Weakness is greatness

In the Roman world that Christianity was born into, and in most civilisations throughout history, the weak and vulnerable were despised. A central theme in Holland's work is that Christianity promoted the direct opposite of this, through its humble Servant King, hung on a Cross. It is this aspect of Christianity that has been scorned by its haters like Friedrich Nietzsche, the Nazis, and first of all by the Romans and the ancient world.

"Divinity, then, was for the very greatest of the great: for victors, heroes, and kings," writes Holland. "Its measure was the power to torture one's enemies, not to suffer it oneself: to nail them to the rocks of a mountain, or to turn them into spiders, or to blind and crucify them after conquering the world. That a man who had himself been crucified might be hailed as a god could not help but be seen by people everywhere across the Roman world as scandalous, obscene, grotesque."

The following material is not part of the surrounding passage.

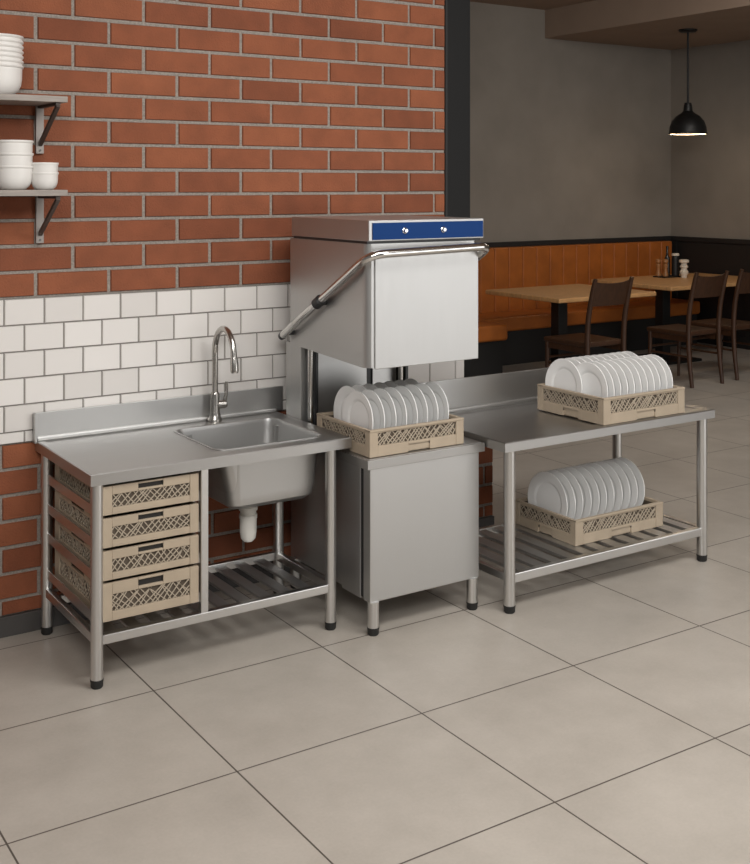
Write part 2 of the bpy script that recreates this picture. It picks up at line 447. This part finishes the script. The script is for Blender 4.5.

The church has been aware of this since its beginning: St Paul outlined the "foolishness" of the crucified God in 1 Corinthians 1, saying in verses 27-28: "God chose the foolish things of the world to shame the wise; God chose the weak things of the world to shame the strong. God chose the lowly things of this world and the despised things—and the things that are not—to nullify the things that are, so that no one may boast before him."

Humans have rights

The modern movements for human rights can sometimes be hostile to Christianity. It wasn't always so.

"That every human being possessed an equal dignity was not remotely self-evident a truth," states Holland in Dominion. "A Roman would have laughed at it. To campaign against discrimination on the grounds of gender or sexuality, however, was to depend on large numbers of people sharing in a common assumption: that everyone possessed an inherent worth. The origins of this principle—as Nietzsche had so contemptuously pointed out—lay not in the French Revolution, nor in the Declaration of Independence, nor in the Enlightenment, but in the Bible."

Sexual desires should be restrained

Holland describes the shocking dominant morals of Roman society – rich and powerful men using slaves, women and anyone they deemed inferior for their own lust. "As captured cities were to the swords of the legions, so the bodies of those used sexually were to the Roman man," he wrote.

He perceives the traditional ethic of sex being exclusively within monogamous marriage to be the fruit of Christendom.

The poor and vulnerable should be helped

it is taken to be self-evident within Christian societies that charity work, welfare and support for the poor and vulnerable is inherently good. But it wasn't always so. The heroes of the ancient world had no pity for the less able. Holland summarises: "The starving deserved no sympathy. Beggars were best rounded up and deported. Pity risked undermining a wise man's self-control. Only fellow citizens of good character who, through no fault of their own, had fallen on evil days might conceivably merit assistance."

Helping the poor is a virtue that is assumed to be good in the modern world, and the historian credits this to Christianity.

Romantic love

In history and still in many cultures today, marriage was about preserving the extended family and status and a decision made by the older relatives, not the individuals getting married. Holland credits the change in this to Christianity: "Opening up before the Christian people was the path to a radical new conception of marriage: one founded on mutual attraction, on love. Inexorably, the rights of the individual were coming to trump those of family."

These are just some of the insights in Holland's sweeping overview of the reach of Christendom, which is a powerful and enthralling read.